La page 81 (fig. 4) montre ce passage du « procès » où, alors qu’on lui demande d’où viennent ses idées, Helen prend machinalement une gorgée d’eau, acte qui lui rappelle en cascade que cette eau est la clé de tout son apprentissage. A la deuxième bande, alors que résonne encore sa dernière réplique, « from my own mind », on voit la représentation de son espace mental (case 1) ramenée à l’intérieur de sa tête (case 2), puis les mots-choses éclater, car remis en question, partiellement éjectés de son espace personnel lorsqu’elle prend conscience que ce dernier a été installé grâce à Sullivan (cases 3-4) – le phylactère se faisant ainsi métaphore de l’enseignement de la professeure. A la bande suivante, par un simple mot – « Helen » – le phylactère devient l’instrument de son baptême (case 1), puis l’instrument par lequel Keller a défini sa propre représentation d’elle-même (case 2) ; puis enfin le signe que l’instrument même par lequel elle est censée construire son espace mental de manière autonome lui vient de sa professeure, faute de laquelle cet espace reste vide (case 3). On remarquera en parallèle que, dès que cette prise de conscience survient, Helen brunit – se sent salie, chosifiée – et sent aussi qu’on la repousse dans son état primitif (ses contours redeviennent flous), car on vient d’invalider toute l’intégrité du système par lequel elle s’est définie, réduisant ce dernier à une simple imitation du discours de sa professeure. Nous pourrions dire que le personnage d’Helen Keller se trouve alors… déphylactérisée.

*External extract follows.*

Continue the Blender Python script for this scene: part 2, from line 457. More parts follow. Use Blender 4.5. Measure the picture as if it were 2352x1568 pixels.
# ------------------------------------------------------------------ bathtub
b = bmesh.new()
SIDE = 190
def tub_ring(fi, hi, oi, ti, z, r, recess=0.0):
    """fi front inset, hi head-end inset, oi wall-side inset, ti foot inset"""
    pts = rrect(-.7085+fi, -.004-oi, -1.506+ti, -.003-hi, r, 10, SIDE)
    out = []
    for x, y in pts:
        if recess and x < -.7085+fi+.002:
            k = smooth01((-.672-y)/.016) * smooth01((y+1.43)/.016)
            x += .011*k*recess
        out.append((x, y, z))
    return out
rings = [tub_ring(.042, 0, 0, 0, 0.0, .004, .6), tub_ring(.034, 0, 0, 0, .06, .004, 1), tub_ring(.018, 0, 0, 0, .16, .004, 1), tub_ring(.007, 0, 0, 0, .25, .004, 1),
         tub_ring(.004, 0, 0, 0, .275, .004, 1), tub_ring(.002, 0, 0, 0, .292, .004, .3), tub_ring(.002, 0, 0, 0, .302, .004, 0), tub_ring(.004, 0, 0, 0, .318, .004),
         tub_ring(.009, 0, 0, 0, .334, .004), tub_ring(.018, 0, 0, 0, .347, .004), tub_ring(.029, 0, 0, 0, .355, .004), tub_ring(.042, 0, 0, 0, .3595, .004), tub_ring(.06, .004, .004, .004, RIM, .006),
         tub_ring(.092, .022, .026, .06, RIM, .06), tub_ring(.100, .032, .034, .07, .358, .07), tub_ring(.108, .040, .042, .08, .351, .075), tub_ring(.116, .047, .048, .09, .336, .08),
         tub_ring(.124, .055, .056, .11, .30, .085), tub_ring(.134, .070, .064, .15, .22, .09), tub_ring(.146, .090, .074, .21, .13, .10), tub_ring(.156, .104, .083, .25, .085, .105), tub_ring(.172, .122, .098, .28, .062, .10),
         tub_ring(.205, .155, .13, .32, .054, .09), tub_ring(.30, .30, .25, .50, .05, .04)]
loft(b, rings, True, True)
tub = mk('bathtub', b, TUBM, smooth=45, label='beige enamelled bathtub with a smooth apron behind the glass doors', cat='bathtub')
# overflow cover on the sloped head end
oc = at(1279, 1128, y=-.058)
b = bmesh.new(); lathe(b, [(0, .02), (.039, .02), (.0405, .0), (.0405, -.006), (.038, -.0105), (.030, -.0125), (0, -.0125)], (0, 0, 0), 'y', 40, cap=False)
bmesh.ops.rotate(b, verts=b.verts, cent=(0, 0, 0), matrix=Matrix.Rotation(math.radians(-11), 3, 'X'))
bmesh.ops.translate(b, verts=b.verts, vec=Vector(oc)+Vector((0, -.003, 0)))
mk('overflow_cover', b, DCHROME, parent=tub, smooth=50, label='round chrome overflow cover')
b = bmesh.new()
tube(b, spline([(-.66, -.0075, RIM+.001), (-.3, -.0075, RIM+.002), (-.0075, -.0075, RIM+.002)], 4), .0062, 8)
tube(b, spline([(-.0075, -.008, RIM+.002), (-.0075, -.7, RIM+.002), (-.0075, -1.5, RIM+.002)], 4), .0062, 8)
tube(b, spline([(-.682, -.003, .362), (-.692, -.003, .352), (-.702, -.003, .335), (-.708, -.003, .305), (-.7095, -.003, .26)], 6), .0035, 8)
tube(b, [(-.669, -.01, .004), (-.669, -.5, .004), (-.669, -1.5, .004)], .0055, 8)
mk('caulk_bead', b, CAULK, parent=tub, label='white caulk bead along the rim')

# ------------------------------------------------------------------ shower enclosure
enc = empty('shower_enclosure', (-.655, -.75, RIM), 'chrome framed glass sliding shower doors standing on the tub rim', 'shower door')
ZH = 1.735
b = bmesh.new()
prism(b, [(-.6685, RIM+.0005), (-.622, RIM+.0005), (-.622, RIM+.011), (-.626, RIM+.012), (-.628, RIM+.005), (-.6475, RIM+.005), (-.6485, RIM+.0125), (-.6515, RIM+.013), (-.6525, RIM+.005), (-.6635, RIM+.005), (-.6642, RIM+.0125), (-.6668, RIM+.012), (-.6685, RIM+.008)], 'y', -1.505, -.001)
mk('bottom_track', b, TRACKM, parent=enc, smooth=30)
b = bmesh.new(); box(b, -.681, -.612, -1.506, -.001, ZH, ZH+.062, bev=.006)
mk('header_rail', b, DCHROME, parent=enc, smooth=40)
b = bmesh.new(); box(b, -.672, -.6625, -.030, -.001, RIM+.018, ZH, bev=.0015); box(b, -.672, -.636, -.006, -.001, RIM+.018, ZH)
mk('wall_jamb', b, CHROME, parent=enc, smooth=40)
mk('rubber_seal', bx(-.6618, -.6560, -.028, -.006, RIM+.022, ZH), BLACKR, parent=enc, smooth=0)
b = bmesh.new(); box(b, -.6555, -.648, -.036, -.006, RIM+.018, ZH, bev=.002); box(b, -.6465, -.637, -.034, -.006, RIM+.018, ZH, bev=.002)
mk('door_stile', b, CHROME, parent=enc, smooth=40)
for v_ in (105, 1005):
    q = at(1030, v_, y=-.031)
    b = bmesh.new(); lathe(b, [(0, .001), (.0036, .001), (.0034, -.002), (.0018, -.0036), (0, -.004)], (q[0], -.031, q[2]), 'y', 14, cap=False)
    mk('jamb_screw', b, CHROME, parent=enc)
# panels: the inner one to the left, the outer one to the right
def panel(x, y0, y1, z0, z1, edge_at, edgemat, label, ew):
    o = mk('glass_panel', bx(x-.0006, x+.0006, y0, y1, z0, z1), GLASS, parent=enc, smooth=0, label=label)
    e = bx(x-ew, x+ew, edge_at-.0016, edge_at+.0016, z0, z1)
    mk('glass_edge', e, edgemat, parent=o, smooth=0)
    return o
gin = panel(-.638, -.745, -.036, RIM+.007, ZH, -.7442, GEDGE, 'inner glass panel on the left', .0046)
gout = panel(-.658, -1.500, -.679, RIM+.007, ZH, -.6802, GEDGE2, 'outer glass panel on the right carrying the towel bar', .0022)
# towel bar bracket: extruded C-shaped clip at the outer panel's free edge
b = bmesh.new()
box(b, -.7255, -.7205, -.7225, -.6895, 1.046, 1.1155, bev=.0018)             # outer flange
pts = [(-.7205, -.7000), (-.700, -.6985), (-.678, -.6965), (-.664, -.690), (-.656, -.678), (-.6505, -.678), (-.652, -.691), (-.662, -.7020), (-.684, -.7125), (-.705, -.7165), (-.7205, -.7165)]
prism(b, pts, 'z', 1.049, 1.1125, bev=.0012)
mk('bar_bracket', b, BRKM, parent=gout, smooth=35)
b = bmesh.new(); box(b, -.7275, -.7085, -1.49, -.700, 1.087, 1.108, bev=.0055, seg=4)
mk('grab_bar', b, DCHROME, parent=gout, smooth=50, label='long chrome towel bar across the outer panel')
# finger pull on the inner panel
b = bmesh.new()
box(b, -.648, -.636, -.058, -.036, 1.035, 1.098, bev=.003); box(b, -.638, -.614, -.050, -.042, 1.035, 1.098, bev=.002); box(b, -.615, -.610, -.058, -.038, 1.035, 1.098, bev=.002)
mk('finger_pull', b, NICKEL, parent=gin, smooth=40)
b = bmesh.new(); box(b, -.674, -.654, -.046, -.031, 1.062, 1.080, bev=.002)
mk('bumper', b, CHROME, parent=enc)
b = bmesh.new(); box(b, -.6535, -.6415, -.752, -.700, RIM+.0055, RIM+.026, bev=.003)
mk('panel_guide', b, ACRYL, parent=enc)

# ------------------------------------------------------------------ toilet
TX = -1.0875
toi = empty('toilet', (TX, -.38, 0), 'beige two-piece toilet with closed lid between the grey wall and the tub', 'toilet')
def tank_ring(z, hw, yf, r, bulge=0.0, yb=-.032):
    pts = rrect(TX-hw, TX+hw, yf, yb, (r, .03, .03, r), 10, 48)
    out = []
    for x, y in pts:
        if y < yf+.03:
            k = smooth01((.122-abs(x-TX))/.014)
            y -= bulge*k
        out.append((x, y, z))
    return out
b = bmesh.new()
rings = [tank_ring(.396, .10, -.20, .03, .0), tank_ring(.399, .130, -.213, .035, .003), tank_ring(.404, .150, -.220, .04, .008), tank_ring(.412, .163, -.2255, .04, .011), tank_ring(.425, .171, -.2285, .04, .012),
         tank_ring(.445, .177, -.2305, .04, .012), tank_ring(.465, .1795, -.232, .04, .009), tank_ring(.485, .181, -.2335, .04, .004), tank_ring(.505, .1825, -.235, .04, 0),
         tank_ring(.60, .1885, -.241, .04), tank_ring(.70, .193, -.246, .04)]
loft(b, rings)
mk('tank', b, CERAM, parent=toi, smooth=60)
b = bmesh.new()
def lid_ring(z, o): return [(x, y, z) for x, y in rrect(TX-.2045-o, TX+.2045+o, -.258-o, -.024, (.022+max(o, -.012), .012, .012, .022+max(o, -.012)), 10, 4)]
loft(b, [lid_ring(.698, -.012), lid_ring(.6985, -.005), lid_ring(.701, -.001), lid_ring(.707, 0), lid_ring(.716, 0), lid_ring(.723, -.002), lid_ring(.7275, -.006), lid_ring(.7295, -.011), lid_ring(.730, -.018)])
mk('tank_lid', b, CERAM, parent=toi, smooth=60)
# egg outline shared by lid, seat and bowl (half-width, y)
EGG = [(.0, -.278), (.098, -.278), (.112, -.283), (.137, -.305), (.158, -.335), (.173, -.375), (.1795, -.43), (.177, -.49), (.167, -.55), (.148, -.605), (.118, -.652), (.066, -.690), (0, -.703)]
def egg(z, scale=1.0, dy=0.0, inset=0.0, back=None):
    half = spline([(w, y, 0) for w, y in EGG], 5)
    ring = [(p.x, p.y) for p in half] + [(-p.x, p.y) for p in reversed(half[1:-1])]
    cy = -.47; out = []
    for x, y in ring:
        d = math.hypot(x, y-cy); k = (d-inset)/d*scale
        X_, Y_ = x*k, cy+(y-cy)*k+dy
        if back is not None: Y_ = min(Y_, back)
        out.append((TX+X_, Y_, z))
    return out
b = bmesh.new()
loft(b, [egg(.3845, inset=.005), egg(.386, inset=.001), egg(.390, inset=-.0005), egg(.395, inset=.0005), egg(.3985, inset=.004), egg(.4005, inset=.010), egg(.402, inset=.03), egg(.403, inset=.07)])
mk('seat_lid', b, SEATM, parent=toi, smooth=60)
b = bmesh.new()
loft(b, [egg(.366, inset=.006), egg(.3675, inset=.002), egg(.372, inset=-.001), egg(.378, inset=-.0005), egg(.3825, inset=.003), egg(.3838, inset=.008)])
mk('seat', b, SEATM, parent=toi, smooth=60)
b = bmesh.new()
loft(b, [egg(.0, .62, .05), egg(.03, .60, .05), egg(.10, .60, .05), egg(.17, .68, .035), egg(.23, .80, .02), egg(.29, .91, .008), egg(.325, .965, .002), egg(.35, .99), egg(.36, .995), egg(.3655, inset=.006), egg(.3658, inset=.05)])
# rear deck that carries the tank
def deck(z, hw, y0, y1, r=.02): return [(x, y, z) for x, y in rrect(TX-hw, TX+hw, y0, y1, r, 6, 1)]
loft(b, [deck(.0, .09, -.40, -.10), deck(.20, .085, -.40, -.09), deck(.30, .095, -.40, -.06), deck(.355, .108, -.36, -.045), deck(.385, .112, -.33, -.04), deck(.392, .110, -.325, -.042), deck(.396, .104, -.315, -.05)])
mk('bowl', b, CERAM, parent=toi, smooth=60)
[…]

En somme, grâce à Annie Sullivan and the Trials of Hellen Keller, récit où une enseignante donne un espace linguistique et de communication à une enfant qui ne pouvait que percevoir le monde extérieur par le toucher, Joseph Lambert renverse d’abord le rapport d’inclusion des espaces du phylactère et de la case – du nommé et du montré, en quelque sorte –, ce qui lui permet par la suite de les poser en tant qu’espaces d’énonciation équivalents.